Sezarlar-Brutuslar

Başbakan Erdoğan, TBMM’den alelacele -geceyarısı ekspresi ile- çıkartılan kanuna dayanarak savcıların MİT Müsteşarı’nın ve yardımcılarının ifade vermelerine “Her şey kanunda belli” diyerek, fazla gerekçe göstermeden izin vermedi. Ret etmekle de kalmadı savcıların bu konuda Danıştay’a başvurmalarının da önünü kesti...
Başbakan izin vermezse savcılık Danıştay 1. Dairesi’ne başvuracak ve Danıştay’dan izin çıkarsa bu kez MİT mensuplarının sanık olma ve tutuklanma ihtimali bile gündeme gelecek.
Ama ne var ki yine yıldırım hızıyla bu dairedeki 3 savcı değiştirildi. yerlerine herhalde elyak başka savcılar getirildi.
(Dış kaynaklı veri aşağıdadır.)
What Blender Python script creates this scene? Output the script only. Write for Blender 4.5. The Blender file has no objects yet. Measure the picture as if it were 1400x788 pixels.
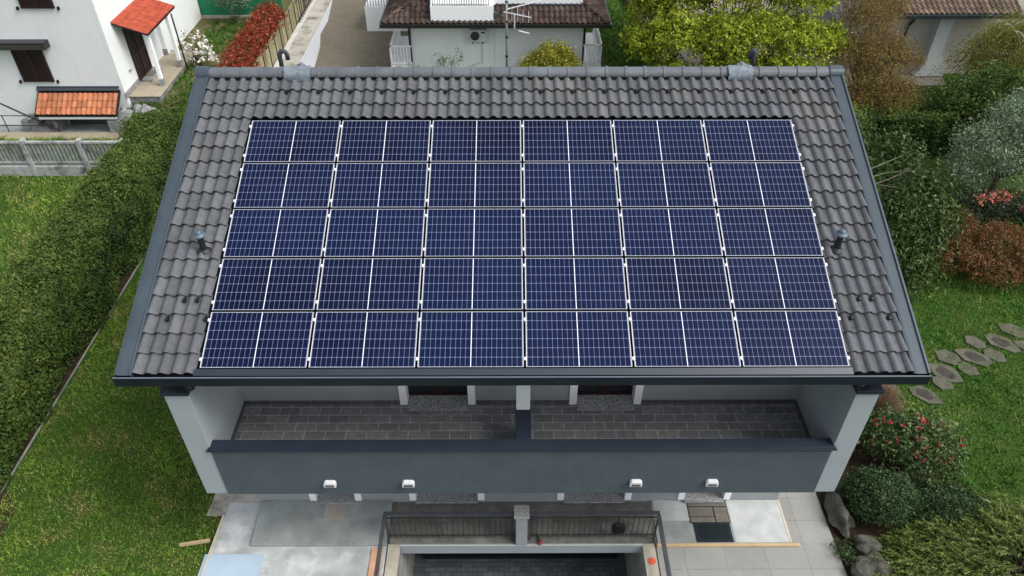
import bpy, math, random
import numpy as np
from mathutils import Vector, Matrix
R = math.radians
PI = math.pi
random.seed(7)
rng = np.random.default_rng(7)
sc = bpy.context.scene
col = sc.collection

# ------------------------------------------------------------------ camera, sky, sun, exposure
cam_d = bpy.data.cameras.new('camera')
cam = bpy.data.objects.new('camera', cam_d)
col.objects.link(cam)
cam.location = (-0.24, -8.54, 15.25)
cam.rotation_euler = (R(90 - 40.15), 0, R(-0.19))
cam_d.sensor_width = 36
cam_d.lens = 26.43
cam_d.clip_end = 2000
cam_d.clip_start = 0.1
sc.camera = cam

SUN_EL, SUN_AZ = 52, 112          # azimuth measured clockwise from +Y (the direction the camera looks)
world = bpy.data.worlds.new('World')
sc.world = world
world.use_nodes = True
wn = world.node_tree
for n in list(wn.nodes):
    wn.nodes.remove(n)
sky = wn.nodes.new('ShaderNodeTexSky')
sky.sky_type = 'NISHITA'
sky.sun_disc = False
sky.sun_elevation = R(SUN_EL)
sky.sun_rotation = R(SUN_AZ)
sky.air_density = 1.0
sky.dust_density = 3.0
hs = wn.nodes.new('ShaderNodeHueSaturation')
hs.inputs['Saturation'].default_value = 0.34
bg = wn.nodes.new('ShaderNodeBackground')
bg.inputs['Strength'].default_value = 0.142
wo = wn.nodes.new('ShaderNodeOutputWorld')
wn.links.new(sky.outputs[0], hs.inputs['Color'])
wn.links.new(hs.outputs[0], bg.inputs['Color'])
wn.links.new(bg.outputs[0], wo.inputs['Surface'])
sun_d = bpy.data.lights.new('sun', 'SUN')
sun_d.energy = 1.3
sun_d.angle = R(24)
sun_d.color = (1.0, 0.96, 0.9)
sun = bpy.data.objects.new('sun', sun_d)
col.objects.link(sun)
_d = Vector((math.sin(R(SUN_AZ)) * math.cos(R(SUN_EL)), math.cos(R(SUN_AZ)) * math.cos(R(SUN_EL)), math.sin(R(SUN_EL))))
sun.rotation_euler = (-_d).to_track_quat('-Z', 'Y').to_euler()
sun.location = (20, -10, 40)
sc.view_settings.view_transform = 'Standard'
sc.view_settings.look = 'None'
sc.view_settings.exposure = 0.78
sc.view_settings.gamma = 1
sc.view_settings.use_curve_mapping = False
sc.cycles.max_bounces = 6
sc.cycles.diffuse_bounces = 3
sc.cycles.use_denoising = True

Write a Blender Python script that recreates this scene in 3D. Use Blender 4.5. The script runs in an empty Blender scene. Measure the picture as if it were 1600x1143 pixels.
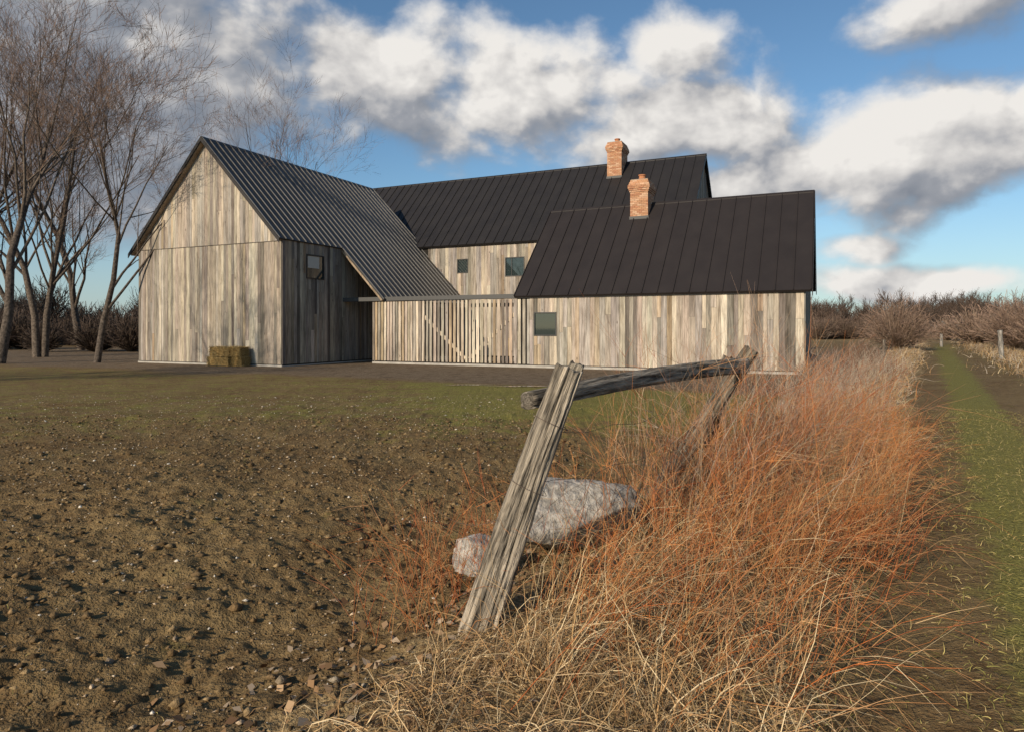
import bpy, math, random
import numpy as np
from mathutils import Vector, Matrix
random.seed(7); rng=np.random.default_rng(7)
R=random.random
def rr(a,b): return a+(b-a)*random.random()
scene=bpy.context.scene
CX,FY,HZ,CH=800.0,1067.0,513.0,1.6
# ------------------------------------------------------------------ camera
cam=bpy.data.cameras.new("camera"); cam.lens=24; cam.sensor_width=36
cam.shift_y=-58.5/1600; cam.clip_end=6000; cam.clip_start=0.05
co=bpy.data.objects.new("camera",cam); scene.collection.objects.link(co)
co.location=(0,0,CH); co.rotation_euler=(math.pi/2,0,0); scene.camera=co
scene.view_settings.view_transform='Standard'; scene.view_settings.look='None'; scene.view_settings.exposure=0
# ------------------------------------------------------------------ sun
EL=math.radians(24); SXY=Vector((-0.62,-0.785)).normalized()
S=Vector((SXY.x*math.cos(EL),SXY.y*math.cos(EL),math.sin(EL)))
sl=bpy.data.lights.new("sun",'SUN'); sl.energy=5.0; sl.angle=math.radians(0.5); sl.color=(1.0,0.85,0.65)
so=bpy.data.objects.new("sun",sl); scene.collection.objects.link(so)
so.rotation_euler=S.to_track_quat('Z','Y').to_euler()
# ------------------------------------------------------------------ node helpers
class NT:
    def __init__(s,nt): s.t=nt; s.n=nt.nodes; s.l=nt.links
    def add(s,typ,**k):
        n=s.n.new(typ)
        for a,b in k.items(): setattr(n,a,b)
        return n
    def put(s,sock,val):
        if isinstance(val,bpy.types.NodeSocket): s.l.new(val,sock)
        elif isinstance(val,(tuple,list)) and len(val)==3 and sock.type=='RGBA': sock.default_value=(*val,1)
        else: sock.default_value=val
    def m(s,op,a,b=0.0,c=None,clamp=False):
        n=s.add('ShaderNodeMath',operation=op,use_clamp=clamp)
        s.put(n.inputs[0],a); s.put(n.inputs[1],b)
        if c is not None: s.put(n.inputs[2],c)
        return n.outputs[0]
    def ss(s,x,a,b,lo=0.0,hi=1.0):
        n=s.add('ShaderNodeMapRange',interpolation_type='SMOOTHSTEP')
        for i,v in enumerate((x,a,b,lo,hi)): s.put(n.inputs[i],v)
        return n.outputs[0]
    def mix(s,f,a,b,bt='MIX'):
        n=s.add('ShaderNodeMix',data_type='RGBA',blend_type=bt)
        s.put(n.inputs[0],f); s.put(n.inputs[6],a); s.put(n.inputs[7],b); return n.outputs[2]
    def noise(s,vec,scale,detail=4,rough=0.55,out='Fac'):
        n=s.add('ShaderNodeTexNoise')
        if vec is not None: s.put(n.inputs['Vector'],vec)
        n.inputs['Scale'].default_value=scale; n.inputs['Detail'].default_value=detail; n.inputs['Roughness'].default_value=rough
        return n.outputs[out]
    def vm(s,op,a,b):
        n=s.add('ShaderNodeVectorMath',operation=op); s.put(n.inputs[0],a); s.put(n.inputs[1],b); return n.outputs[0]
    def attr(s,name): return s.add('ShaderNodeAttribute',attribute_name=name)
    def bump(s,h,st,dist=0.02):
        n=s.add('ShaderNodeBump'); s.put(n.inputs['Height'],h); n.inputs['Strength'].default_value=st; n.inputs['Distance'].default_value=dist
        return n.outputs[0]
def material(name,base=(.5,.5,.5),rough=.8,metal=0,spec=0.3):
    mt=bpy.data.materials.new(name); mt.use_nodes=True
    N=NT(mt.node_tree); b=N.n['Principled BSDF']
    b.inputs['Base Color'].default_value=(*base,1); b.inputs['Roughness'].default_value=rough
    b.inputs['Metallic'].default_value=metal; b.inputs['Specular IOR Level'].default_value=spec
    return mt,N,b
def objvec(N,scale=(1,1,1)):
    tc=N.add('ShaderNodeTexCoord'); return N.vm('MULTIPLY',tc.outputs['Object'],scale)
# ------------------------------------------------------------------ world
w=bpy.data.worlds.new("World"); scene.world=w; w.use_nodes=True
N=NT(w.node_tree); bg=N.n['Background']
sky=N.add('ShaderNodeTexSky',sky_type='NISHITA'); sky.sun_disc=False
sky.sun_elevation=EL; sky.sun_rotation=math.atan2(SXY.x,SXY.y); sky.dust_density=0.5; sky.ozone_density=2.0; sky.air_density=1.0
def ae(px,py):
    X=(px-CX)/FY; Z=(HZ-py)/FY; a=math.atan(X); return a,math.atan(Z*math.cos(a))
cl=[(110,90,430,240,1.35),(350,150,150,100,1.1),(590,115,130,90,1.3),(800,150,170,120,1.25),(1060,70,130,95,.85),
    (1080,210,230,85,1.2),(1380,250,320,95,1.4),(1180,300,320,65,1.1),
    (1510,0,170,75,1.2),(1440,430,280,38,1.05),(1330,375,120,40,.9),(1620,165,130,60,.95)]
def shape(G,PW):
    acc=None
    for (px,py,rx,ry,wt) in cl:
        a,e=ae(px,py); a2,_=ae(px+rx,py); _,e2=ae(px,py-ry); a1,_=ae(px-rx,py)
        ra=(a2-a1)/2; re=abs(e2-e)
        n=G.add('ShaderNodeVectorMath',operation='MULTIPLY_ADD'); G.put(n.inputs[0],PW); n.inputs[1].default_value=(1/ra,1/re,0); n.inputs[2].default_value=(-a/ra,-e/re,0)
        dn=G.add('ShaderNodeVectorMath',operation='LENGTH'); G.put(dn.inputs[0],n.outputs[0])
        v=G.m('MULTIPLY_ADD',dn.outputs['Value'],-0.80,wt*.80)
        if acc is None: acc=v
        else:
            n=G.add('ShaderNodeMath',operation='SMOOTH_MAX'); G.put(n.inputs[0],acc); G.put(n.inputs[1],v); n.inputs[2].default_value=.12; acc=n.outputs[0]
    return G.m('MAXIMUM',acc,-.5)
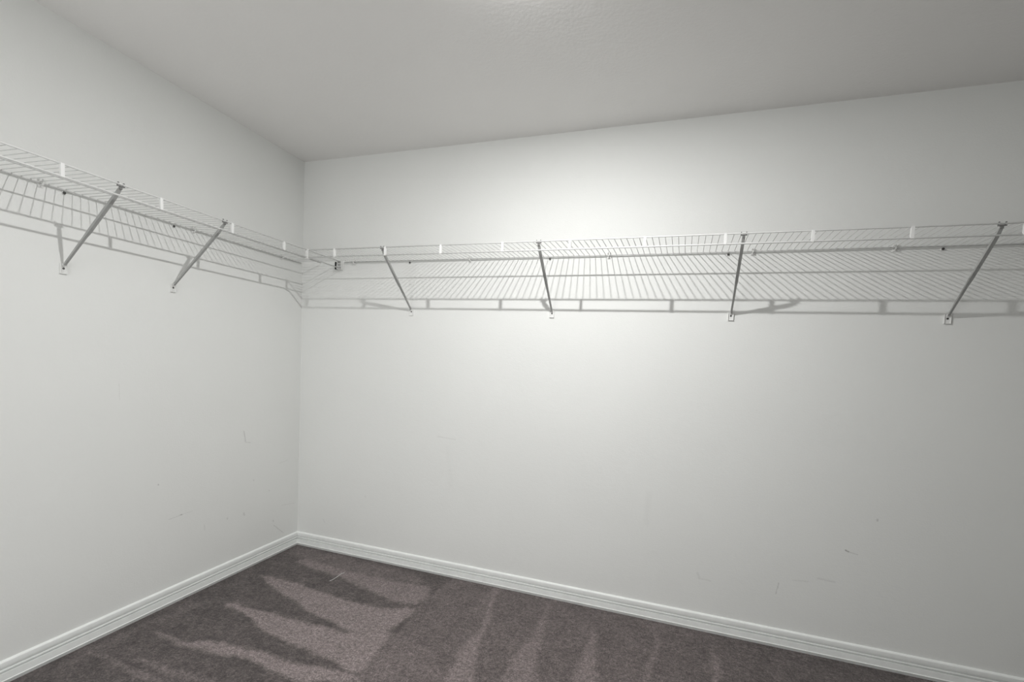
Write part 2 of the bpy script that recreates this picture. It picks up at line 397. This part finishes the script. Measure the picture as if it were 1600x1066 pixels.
# ------------------------------------------------------------------ shelf braces
def make_brace():
    """built for the back wall: wall plane y=0, room towards -y, x=0 is the brace's own plane, z=0 at the screw"""
    t = empty('shelf_brace', (0, 0, 0))
    top = Vector((0, -D+.004, HS-HP-.010)); bot = Vector((0, -.0075, .016))
    d = (bot-top); L = d.length; d.normalize(); n = Vector((0, -d.z, d.y)); 
    if n.z > 0: n = -n                                   # n points down, away from the shelf
    bm = bmesh.new(); R = []
    # channel section, open above, tapering to the wall
    for f, w_, h_ in ((0, .0052, .004), (.06, .0058, .009), (.12, .0060, .0105), (.55, .0058, .0100), (.62, .0046, .0085), (1, .0038, .0070)):
        p = top+d*(L*f); th = .0011
        sec = [(-w_, 0), (-w_, h_), (w_, h_), (w_, 0), (w_-th, 0), (w_-th, h_-th), (-w_+th, h_-th), (-w_+th, 0)]
        R.append([bm.verts.new(p+Vector((a, 0, 0))+n*b) for a, b in sec])
    for a, b in zip(R, R[1:]):
        for k in range(8): bm.faces.new((a[k], a[(k+1) % 8], b[(k+1) % 8], b[k]))
    bm.faces.new(R[0]); bm.faces.new(R[-1])
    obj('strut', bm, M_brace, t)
    bm = bmesh.new(); zt = HS-HP
    box(bm, (-.0125, -D-.0035, zt-.0085), (.0125, -D+.0045, zt-.0045), .001)      # cross head under the rail
    box(bm, (-.0052, -D-.0010, zt-.0170), (.0052, -D+.0035, zt-.0075), .001)
    for q in (-.0095, .0095):                                                     # two tines hooked over the rail
        tube(bm, [(q, -D+.0040, zt-.007), (q, -D+.0050, zt+.001), (q, -D+.0025, zt+.0050), (q, -D-.0015, zt+.0052), (q, -D-.0035, zt+.0035)], .0017, 6)
    obj('hook', bm, M_hook, t)
    bm = bmesh.new()                                                              # wall plate with a raised rim
    box(bm, (-.0120, -.0035, -.021), (.0120, -.0003, .019), .0009)
    box(bm, (-.0120, -.0075, -.021), (-.0102, -.0030, .019), .0005); box(bm, (.0102, -.0075, -.021), (.0120, -.0030, .019), .0005)
    box(bm, (-.0120, -.0065, -.021), (.0120, -.0030, -.0192), .0005)
    box(bm, (-.0048, -.0100, .0085), (.0048, -.0030, .0190), .001)
    pl = obj('wall_plate', bm, M_plastic, t)
    bm = bmesh.new(); lathe(bm, [(.0040, -.0030), (.0042, -.0045), (.0030, -.0060), (.0010, -.0066)], 12, 'y', (0, 0, 0))
    obj('screw', bm, M_screw, pl)
    return t
def copy_tree(o, parent=None):
    c = o.copy(); C.objects.link(c); c.parent = parent
    for ch in list(o.children): copy_tree(ch, c)
    return c
proto = make_brace()
spots = [('R', .8027, 'thin grey diagonal brace nearest the room corner under the back shelf'),
         ('R', 1.6456, 'diagonal brace second from the corner under the back shelf'),
         ('R', 2.5044, 'nearly upright diagonal brace third from the corner under the back shelf'),
         ('R', 3.3169, 'slanting grey brace at the far right end of the back shelf'),
         ('L', .8553, 'diagonal brace under the left shelf, the one nearer the corner'),
         ('L', 1.2906, 'large grey diagonal brace nearest the left edge under the left shelf')]
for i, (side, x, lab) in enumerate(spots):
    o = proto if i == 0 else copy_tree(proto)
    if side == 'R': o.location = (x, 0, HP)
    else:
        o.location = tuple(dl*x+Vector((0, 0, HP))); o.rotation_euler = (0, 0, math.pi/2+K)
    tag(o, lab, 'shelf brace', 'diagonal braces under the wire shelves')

# ------------------------------------------------------------------ small flush downlight in the ceiling (just above the frame)
lamp = empty('ceiling_downlight', (LX, LY, H), 0, 'small round white downlight set flush in the ceiling above the view', 'ceiling light')
bm = bmesh.new(); n_ = 40; R = []
for r_, z_ in ((.052, -.0004), (.052, -.0035), (.046, -.0040), (.030, -.0020), (LR+.002, -.0008), (LR+.002, -.0004)):
    R.append([bm.verts.new((r_*math.cos(2*math.pi*k/n_), r_*math.sin(2*math.pi*k/n_), z_)) for k in range(n_)])
for p_, q_ in zip(R, R[1:]):
    for k in range(n_): bm.faces.new((p_[k], p_[(k+1) % n_], q_[(k+1) % n_], q_[k]))
obj('trim_ring', bm, M_plastic, lamp, True)
bm = bmesh.new(); lathe(bm, [(LR, -.0004), (LR, -.0015), (LR*.96, -.0040), (LR*.8, -.0066), (LR*.5, -.0084), (LR*.2, -.0092)], 32); obj('diffuser', bm, M_glass, lamp)

ld = bpy.data.lights.new('downlight_light', 'AREA'); ld.shape = 'DISK'; ld.size = LR*2; ld.energy = BULB; ld.color = (1, .995, .982)
lo = bpy.data.objects.new('downlight_light', ld); C.objects.link(lo); lo.location = (0, 0, -.0105); lo.parent = lamp
ls = bpy.data.lights.new('downlight_rim_light', 'POINT'); ls.shadow_soft_size = LR*.8; ls.energy = BULB*.17; ls.color = ld.color   # the domed diffuser also throws light sideways
lo = bpy.data.objects.new('downlight_rim_light', ls); C.objects.link(lo); lo.location = (0, 0, -.022); lo.parent = lamp

# ------------------------------------------------------------------ a scrap of thread lying on the carpet
bm = bmesh.new()
tube(bm, [(.555, -.346, .0035), (.560, -.326, .004), (.558, -.292, .0035), (.553, -.248, .004), (.558, -.226, .003)], .0012, 5)
tag(obj('lint_thread', bm, M_plastic), 'thin pale thread lying on the carpet near the back corner', 'thread')
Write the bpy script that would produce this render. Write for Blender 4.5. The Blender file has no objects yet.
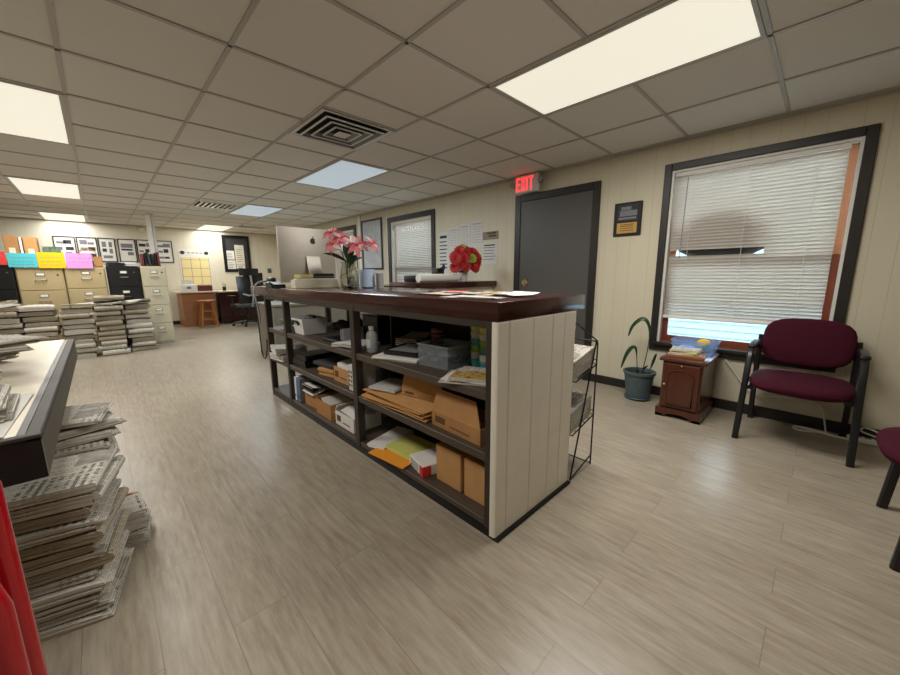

CHP Genel Başkanı’nın dediği gibi “Hangi yargı bağımsızlığından bahsediyorsun” ...

***


Kör gözüne parmak... Gün gibi aşikar, Başbakan, yeni kanunla hem MİT’çilere sahip çıkmakta, ayan beyan deşifre olan son operasyonlar ve PKK ile kuşkulu ilişkiler ve temaslar konusunda, PKK-Oslo görüşmeleri hususunda ifade verdirmeyecek...
En iyi niyetli yorumla Başbakan,talimatını bizzat kendisi verdiği bi müzakereler sonucu, Kürt/PKK sorununun çözüleceğini umuyor. Ancak diğer taraftan KCK operasyonları da yürümekte ve PKK, kentteki bombalı eylemlerine devam ediyor.

***


Dedim ya çetrefil bir durum. Asıl tehlike, bir Başbakanın demokratik bir ülkede halka-kamuoyuna açıklama yapması gerektiği halde, mutlakıyet -istibdat- idarelerinde olduğu gibi “devlet benim, kanun benim” anlayışıyla devlet içinde kendi gladyo çetesini oluşturması. Bu gladyo daha neler yapar... Daha da vahimi, bu yöntemle, “Milli” kalması gereken MİT bu sıfatını kaybediyor.
Başbakan elinde bir çok iple içeride ve dışarıda oynuyor. Ama sonunda bu iplerin kördüğüm olması, ayaklara dolanması ihtimali büyük... Hele iplerin ucunda ülkenin kaderi varsa. Bu çağda, Demokratik bir ülkede bir Başbakan,  Sezar veya 14. Louis gibi; “Devlet de benim kanun da benim” zihniyetiyle uzun süre dayanamaz. Kısacası Erdoğan kayan bir zeminde!
Bu olay bir tarafa; hangi taraflarda olduğu malum TARAF gazetesinde dedikodu sitelerine atfen Başbakanın sağlık durumu konusunda  spekülasyolar yapılası kendisine üç ay ömür biçilmesi, haklı olarak Başbakanı üzmüş.
“Bize ömür biçenler küstahlık içindedirler” diyor. Haklı. Bu küstalık değil bir insanlık ayıbıdır. Siyaset alanında hiç de etik değildir ve sorumlu medyaya yakışmaz.

***


İnsanların hayatına ömür biçmek Yüce Allah’ın takdiridir. Biz Erdoğan’a ve iktidarına ne kadar karşı olursak olalım, ona içtenlikle Allah’tan uzun ömürler dileriz.. İnsanlık budur.
Ne var ki Taraf’ın iddialarında galiba doğru bir taraf var: Başbakan’ın sağlığı ve ömrü konusunda spekülasyonlar yapanların bazıları galiba AKP içinde. Her zaman her yerde Brutuslar vardır!